## begin DATA SECTION

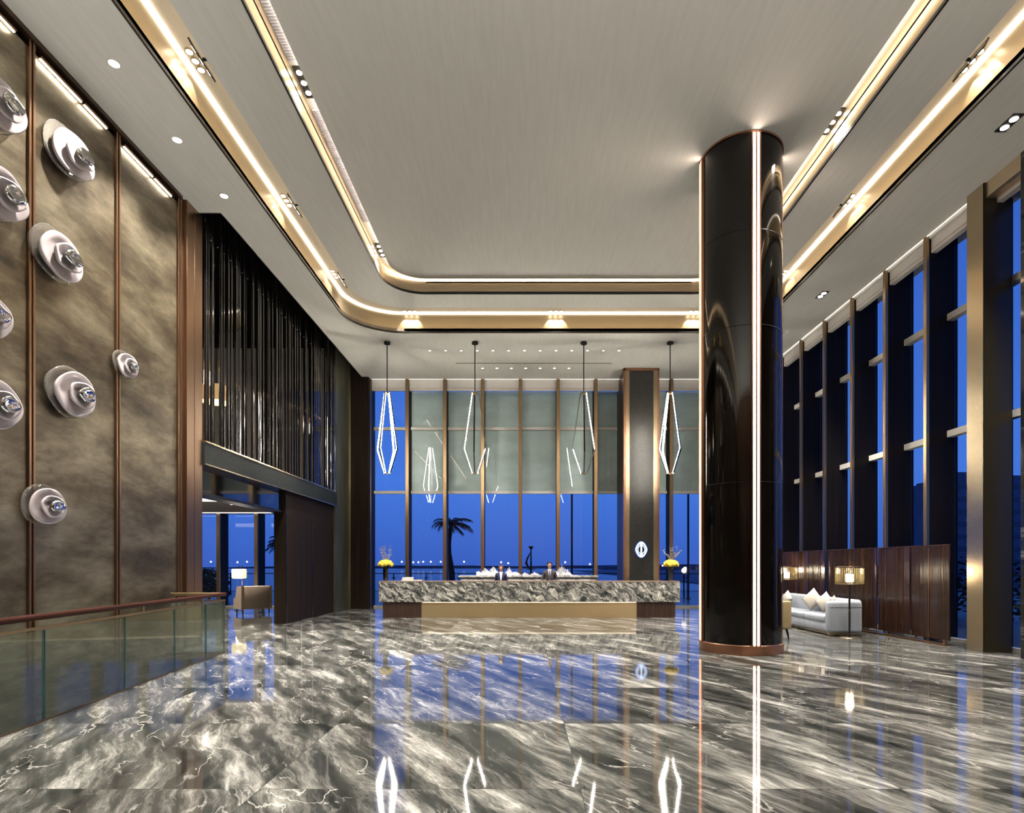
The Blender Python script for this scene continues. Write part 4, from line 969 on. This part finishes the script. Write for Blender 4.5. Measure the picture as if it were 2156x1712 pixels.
# palms
M['palm'] = pbr('dark_palm_leaf', (.012, .02, .012), .7, var=.3); M['trunk'] = pbr('palm_trunk', (.02, .017, .014), .9, var=.3)
def palm(px, D, zc, rad, label, seed, wind=.5, nf=22, ground=.02):
    rd = random.Random(seed); x = (px-PX)*D/F
    t = thing('palm_tree', label, 'tree', (x, D, ground))
    h = zc-ground; bm = B(); pts = [(.10*math.sin(i*.7), 0, h*i/10) for i in range(11)]; add_tube(bm, pts, [.20-.008*i for i in range(11)], 10); obj('trunk', bm, 'trunk', t)
    top = Vector(pts[-1]); bm = B()
    for i in range(nf):
        a = 2*PI*i/nf+rd.uniform(-.1, .1); el = rd.uniform(-.1, 1.0); L_ = rad*rd.uniform(.75, 1.1)
        d = Vector((math.cos(a)*math.cos(el), math.sin(a)*math.cos(el), math.sin(el))); p = top.copy(); sp = [p.copy()]
        for k in range(9):
            p = p+d*L_/9; d = (d+Vector((wind*.10, 0, -.17))).normalized(); sp.append(p.copy())
        add_tube(bm, sp, .018, 4)
        for k in range(1, 10):
            for q in (-1, 1):
                for sub in (0, .5):
                    b0 = sp[k].lerp(sp[k-1], sub); dd = (sp[k]-sp[k-1]).normalized(); sd = dd.cross(Vector((0, 0, 1))).normalized()*q
                    ln = .40*rad/1.6*(1-abs(k-5)/9)
                    tip = b0+sd*ln*.7+dd*ln*.5+Vector((0, 0, -ln*rd.uniform(.4, .9)))
                    wv = dd*.03
                    bm.faces.new([bm.verts.new(b0-wv), bm.verts.new(tip), bm.verts.new(b0+wv)])
    obj('fronds', bm, 'palm', t)
palm(948, 34, 4.0, 1.35, 'wind-blown palm tree silhouette beyond the rear windows', 3, 1.0)
palm(598, 34, 2.9, 1.15, 'small palm tree silhouette outside the left lounge window', 4, -1.0)
def bush(x, y, sx, sy, h, label, seed):
    rd = random.Random(seed); bm = B()
    for i in range(int(1000*max(1, sx*sy/4))):
        c = Vector((rd.uniform(-sx, sx), rd.uniform(-sy, sy), 0)); zz = rd.uniform(0, h)*(1-.5*(c.x/sx)**2)
        s_ = .10; n_ = Vector((rd.uniform(-1, 1), rd.uniform(-1, 1), rd.uniform(-1, 1))).normalized(); a, b = frame_of(n_); c.z = zz+.2
        bm.faces.new([bm.verts.new(c+a*s_), bm.verts.new(c+b*s_*.5), bm.verts.new(c-a*s_), bm.verts.new(c-b*s_*.5)])
    t = thing('shrub', label, 'shrub', (x, y, .02)); obj('leaves', bm, 'palm', t)
    bm = B()
    for i in range(6): add_tube(bm, [(0, 0, 0), (rd.uniform(-sx, sx)*.6, rd.uniform(-sy, sy)*.6, h*.7)], .025, 5)
    obj('stems', bm, 'trunk', t)
bush((440-PX)*27/F, 27, .7, .6, 1.25, 'dark shrub outside the left lounge window', 1)
bush(14.5, 20.0, 1.2, 3.6, 1.75, 'dark hedge outside the right windows', 2)
bush(13.0, 13.0, 1., 1.9, 1.7, 'dark shrub outside near the brass column', 3)
# distant towers to the right
tw = pbr('far_tower_facade', (.10, .12, .17), .5, var=.2, scale=(.4, .4, .3))
def tower(px0, px1, py, D, label):
    x0, x1 = (px0-PX)*D/F, (px1-PX)*D/F; h = EYE+(PY-py)*D/F
    t = thing('tower_block', label, 'building', ((x0+x1)/2, D, -4.1)); hw = (x1-x0)/2
    box('facade', -hw, hw, 0, 14, 0, h+4.1, tw, t); box('roof_cap', -hw*.6, hw*.5, 2, 10, h+4.1, h+5.5, tw, t)
    bm = B(); z = 3.
    while z < h+2: add_box(bm, -hw*.95, hw*.95, -.06, .05, z, z+1.2); z += 3.2
    obj('window_rows', bm, pbr('far_window', (.03, .05, .09), .1), t)
tag(box('city_ground', 58, 900, 60, 760, -4.3, -3.9, ld), 'dark city ground beyond the forecourt', 'ground')
tower(1930, 1990, 1030, 170, 'far tower block seen in the window before the brass column, left one')
tower(2006, 2100, 1003, 150, 'tall far tower block seen beside the brass column')
tower(2110, 2190, 1010, 150, 'far tower block seen between brass column and marble pillar')
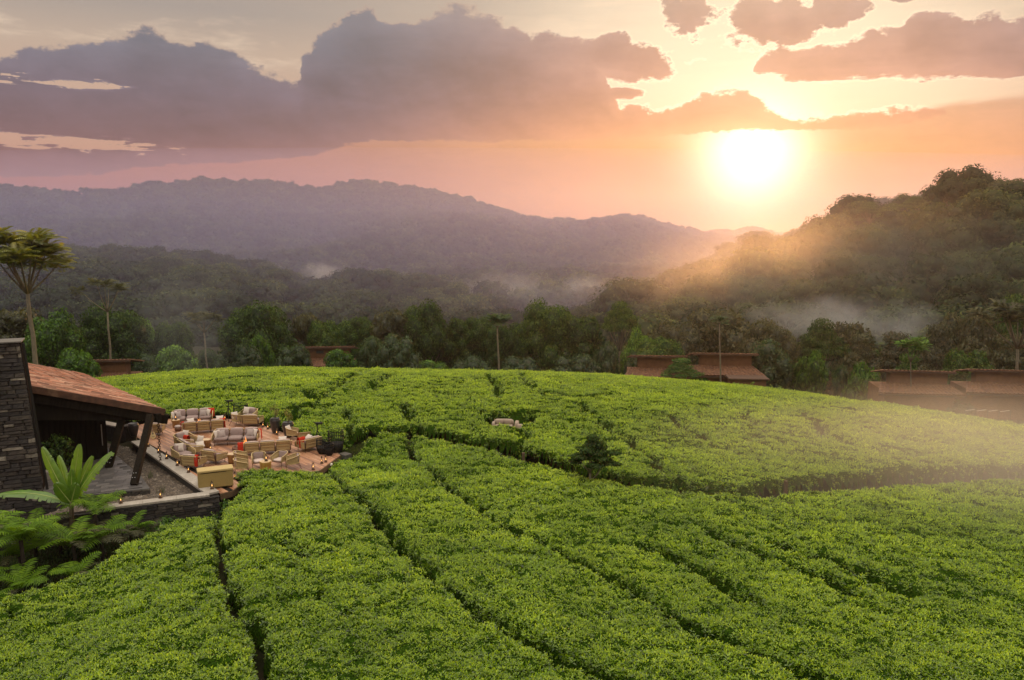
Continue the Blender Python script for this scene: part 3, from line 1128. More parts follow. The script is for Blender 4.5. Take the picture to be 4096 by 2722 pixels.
bark = mat('bark', (0.085, 0.070, 0.050), (0.14, 0.12, 0.09), scale=3.0, rough=0.9, spec=0.15, bump=0.6, stretch=(1, 1, 0.3))
pale_bark = mat('pale_bark', (0.20, 0.17, 0.12), (0.12, 0.11, 0.075), scale=5.0, rough=0.85, spec=0.2, bump=0.4, stretch=(1, 1, 0.4))


def limb_tree(mb, base, fork, tips, r0, r1, n=6, bend=0.15, rng=None):
    """tapered trunk to the fork, limbs arching from there to the tips"""
    rng = rng or random.Random(1)
    base, fork = Vector(base), Vector(fork)
    k = 5
    pts = [base.lerp(fork, i / k) + Vector((rng.uniform(-1, 1), rng.uniform(-1, 1), 0)) * r0 * 0.35 * (0 < i < k) for i in range(k + 1)]
    mb.tube(pts, [r0 * (1.35 if i == 0 else 1) * (1 - (1 - r1 / r0) * i / k) for i in range(k + 1)], n)
    for tp in tips:
        tp = Vector(tp)
        c = fork.lerp(tp, 0.5)
        c += Vector((tp.x - fork.x, tp.y - fork.y, 0)) * bend
        q = []
        for i in range(6):
            t = i / 5
            q.append(fork * (1 - t) ** 2 + c * 2 * t * (1 - t) + tp * t * t)
        mb.tube(q, [r1 * 0.72 * (1 - 0.75 * i / 5) for i in range(6)], max(4, n - 1))


# one mesh set per kind of tree, shared by its copies
def round_tree_meshes(seed, kind, R_=5.6, H_=8.0, z0=5.0, per=170, size=0.42, n=16, low=0.0):
    rng = random.Random(seed)
    lobes = dome_lobes(seed, R_, H_, z0, n, 0.40, low)
    cr = crown_mesh('crown', lobes, per, size, seed, M_leaf[kind])
    tb = MB()
    tips = [(l[0] * 0.8, l[1] * 0.8, l[2]) for l in lobes[1:9]]
    limb_tree(tb, (0, 0, 0), (rng.uniform(-.3, .3), rng.uniform(-.3, .3), z0 * 0.62), tips, 0.38, 0.26, 7, 0.1, rng)
    return tb.mesh('trunk', bark, True), cr


TREE_KINDS = {
    'round_a': round_tree_meshes(11, 'dark', 6.0, 8.4, 4.6),
    'round_b': round_tree_meshes(12, 'dark', 5.2, 8.8, 4.2, n=18),
    'round_c': round_tree_meshes(13, 'mid', 5.0, 7.0, 3.8, 150, 0.5),
    'round_d': round_tree_meshes(14, 'olive', 5.6, 7.8, 4.4),
    'bush_a': round_tree_meshes(15, 'grey', 3.4, 5.0, 0.6, 190, 0.34, 14, 0.0),
    'bush_b': round_tree_meshes(16, 'mid', 2.8, 3.8, 0.5, 190, 0.42, 12, 0.0),
    'tall_a': round_tree_meshes(17, 'dark', 4.0, 10.5, 3.4, 150, 0.44, 20),
    'loose_a': round_tree_meshes(18, 'olive', 4.2, 4.4, 8.2, 90, 0.5, 11),
}


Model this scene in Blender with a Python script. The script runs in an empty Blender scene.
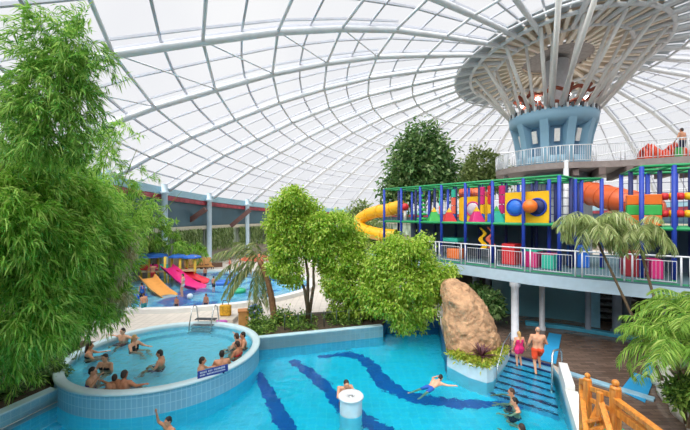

## end DATA SECTION

- [WHAT YOU HAVE TO DO]: Reproduce the material above in full, exactly, with no images.

- [EXERCISE RESULT]:
The Blender Python script for this scene continues. Write part 4, from line 969 on. This part finishes the script. Write for Blender 4.5. Measure the picture as if it were 2156x1712 pixels.
# palms
M['palm'] = pbr('dark_palm_leaf', (.012, .02, .012), .7, var=.3); M['trunk'] = pbr('palm_trunk', (.02, .017, .014), .9, var=.3)
def palm(px, D, zc, rad, label, seed, wind=.5, nf=22, ground=.02):
    rd = random.Random(seed); x = (px-PX)*D/F
    t = thing('palm_tree', label, 'tree', (x, D, ground))
    h = zc-ground; bm = B(); pts = [(.10*math.sin(i*.7), 0, h*i/10) for i in range(11)]; add_tube(bm, pts, [.20-.008*i for i in range(11)], 10); obj('trunk', bm, 'trunk', t)
    top = Vector(pts[-1]); bm = B()
    for i in range(nf):
        a = 2*PI*i/nf+rd.uniform(-.1, .1); el = rd.uniform(-.1, 1.0); L_ = rad*rd.uniform(.75, 1.1)
        d = Vector((math.cos(a)*math.cos(el), math.sin(a)*math.cos(el), math.sin(el))); p = top.copy(); sp = [p.copy()]
        for k in range(9):
            p = p+d*L_/9; d = (d+Vector((wind*.10, 0, -.17))).normalized(); sp.append(p.copy())
        add_tube(bm, sp, .018, 4)
        for k in range(1, 10):
            for q in (-1, 1):
                for sub in (0, .5):
                    b0 = sp[k].lerp(sp[k-1], sub); dd = (sp[k]-sp[k-1]).normalized(); sd = dd.cross(Vector((0, 0, 1))).normalized()*q
                    ln = .40*rad/1.6*(1-abs(k-5)/9)
                    tip = b0+sd*ln*.7+dd*ln*.5+Vector((0, 0, -ln*rd.uniform(.4, .9)))
                    wv = dd*.03
                    bm.faces.new([bm.verts.new(b0-wv), bm.verts.new(tip), bm.verts.new(b0+wv)])
    obj('fronds', bm, 'palm', t)
palm(948, 34, 4.0, 1.35, 'wind-blown palm tree silhouette beyond the rear windows', 3, 1.0)
palm(598, 34, 2.9, 1.15, 'small palm tree silhouette outside the left lounge window', 4, -1.0)
def bush(x, y, sx, sy, h, label, seed):
    rd = random.Random(seed); bm = B()
    for i in range(int(1000*max(1, sx*sy/4))):
        c = Vector((rd.uniform(-sx, sx), rd.uniform(-sy, sy), 0)); zz = rd.uniform(0, h)*(1-.5*(c.x/sx)**2)
        s_ = .10; n_ = Vector((rd.uniform(-1, 1), rd.uniform(-1, 1), rd.uniform(-1, 1))).normalized(); a, b = frame_of(n_); c.z = zz+.2
        bm.faces.new([bm.verts.new(c+a*s_), bm.verts.new(c+b*s_*.5), bm.verts.new(c-a*s_), bm.verts.new(c-b*s_*.5)])
    t = thing('shrub', label, 'shrub', (x, y, .02)); obj('leaves', bm, 'palm', t)
    bm = B()
    for i in range(6): add_tube(bm, [(0, 0, 0), (rd.uniform(-sx, sx)*.6, rd.uniform(-sy, sy)*.6, h*.7)], .025, 5)
    obj('stems', bm, 'trunk', t)
bush((440-PX)*27/F, 27, .7, .6, 1.25, 'dark shrub outside the left lounge window', 1)
bush(14.5, 20.0, 1.2, 3.6, 1.75, 'dark hedge outside the right windows', 2)
bush(13.0, 13.0, 1., 1.9, 1.7, 'dark shrub outside near the brass column', 3)
# distant towers to the right
tw = pbr('far_tower_facade', (.10, .12, .17), .5, var=.2, scale=(.4, .4, .3))
def tower(px0, px1, py, D, label):
    x0, x1 = (px0-PX)*D/F, (px1-PX)*D/F; h = EYE+(PY-py)*D/F
    t = thing('tower_block', label, 'building', ((x0+x1)/2, D, -4.1)); hw = (x1-x0)/2
    box('facade', -hw, hw, 0, 14, 0, h+4.1, tw, t); box('roof_cap', -hw*.6, hw*.5, 2, 10, h+4.1, h+5.5, tw, t)
    bm = B(); z = 3.
    while z < h+2: add_box(bm, -hw*.95, hw*.95, -.06, .05, z, z+1.2); z += 3.2
    obj('window_rows', bm, pbr('far_window', (.03, .05, .09), .1), t)
tag(box('city_ground', 58, 900, 60, 760, -4.3, -3.9, ld), 'dark city ground beyond the forecourt', 'ground')
tower(1930, 1990, 1030, 170, 'far tower block seen in the window before the brass column, left one')
tower(2006, 2100, 1003, 150, 'tall far tower block seen beside the brass column')
tower(2110, 2190, 1010, 150, 'far tower block seen between brass column and marble pillar')
Continue the Blender Python script for this scene: part 3, from line 1128. More parts follow. The script is for Blender 4.5. Take the picture to be 4096 by 2722 pixels.
bark = mat('bark', (0.085, 0.070, 0.050), (0.14, 0.12, 0.09), scale=3.0, rough=0.9, spec=0.15, bump=0.6, stretch=(1, 1, 0.3))
pale_bark = mat('pale_bark', (0.20, 0.17, 0.12), (0.12, 0.11, 0.075), scale=5.0, rough=0.85, spec=0.2, bump=0.4, stretch=(1, 1, 0.4))


def limb_tree(mb, base, fork, tips, r0, r1, n=6, bend=0.15, rng=None):
    """tapered trunk to the fork, limbs arching from there to the tips"""
    rng = rng or random.Random(1)
    base, fork = Vector(base), Vector(fork)
    k = 5
    pts = [base.lerp(fork, i / k) + Vector((rng.uniform(-1, 1), rng.uniform(-1, 1), 0)) * r0 * 0.35 * (0 < i < k) for i in range(k + 1)]
    mb.tube(pts, [r0 * (1.35 if i == 0 else 1) * (1 - (1 - r1 / r0) * i / k) for i in range(k + 1)], n)
    for tp in tips:
        tp = Vector(tp)
        c = fork.lerp(tp, 0.5)
        c += Vector((tp.x - fork.x, tp.y - fork.y, 0)) * bend
        q = []
        for i in range(6):
            t = i / 5
            q.append(fork * (1 - t) ** 2 + c * 2 * t * (1 - t) + tp * t * t)
        mb.tube(q, [r1 * 0.72 * (1 - 0.75 * i / 5) for i in range(6)], max(4, n - 1))


# one mesh set per kind of tree, shared by its copies
def round_tree_meshes(seed, kind, R_=5.6, H_=8.0, z0=5.0, per=170, size=0.42, n=16, low=0.0):
    rng = random.Random(seed)
    lobes = dome_lobes(seed, R_, H_, z0, n, 0.40, low)
    cr = crown_mesh('crown', lobes, per, size, seed, M_leaf[kind])
    tb = MB()
    tips = [(l[0] * 0.8, l[1] * 0.8, l[2]) for l in lobes[1:9]]
    limb_tree(tb, (0, 0, 0), (rng.uniform(-.3, .3), rng.uniform(-.3, .3), z0 * 0.62), tips, 0.38, 0.26, 7, 0.1, rng)
    return tb.mesh('trunk', bark, True), cr


TREE_KINDS = {
    'round_a': round_tree_meshes(11, 'dark', 6.0, 8.4, 4.6),
    'round_b': round_tree_meshes(12, 'dark', 5.2, 8.8, 4.2, n=18),
    'round_c': round_tree_meshes(13, 'mid', 5.0, 7.0, 3.8, 150, 0.5),
    'round_d': round_tree_meshes(14, 'olive', 5.6, 7.8, 4.4),
    'bush_a': round_tree_meshes(15, 'grey', 3.4, 5.0, 0.6, 190, 0.34, 14, 0.0),
    'bush_b': round_tree_meshes(16, 'mid', 2.8, 3.8, 0.5, 190, 0.42, 12, 0.0),
    'tall_a': round_tree_meshes(17, 'dark', 4.0, 10.5, 3.4, 150, 0.44, 20),
    'loose_a': round_tree_meshes(18, 'olive', 4.2, 4.4, 8.2, 90, 0.5, 11),
}


Model this scene in Blender with a Python script. The script runs in an empty Blender scene.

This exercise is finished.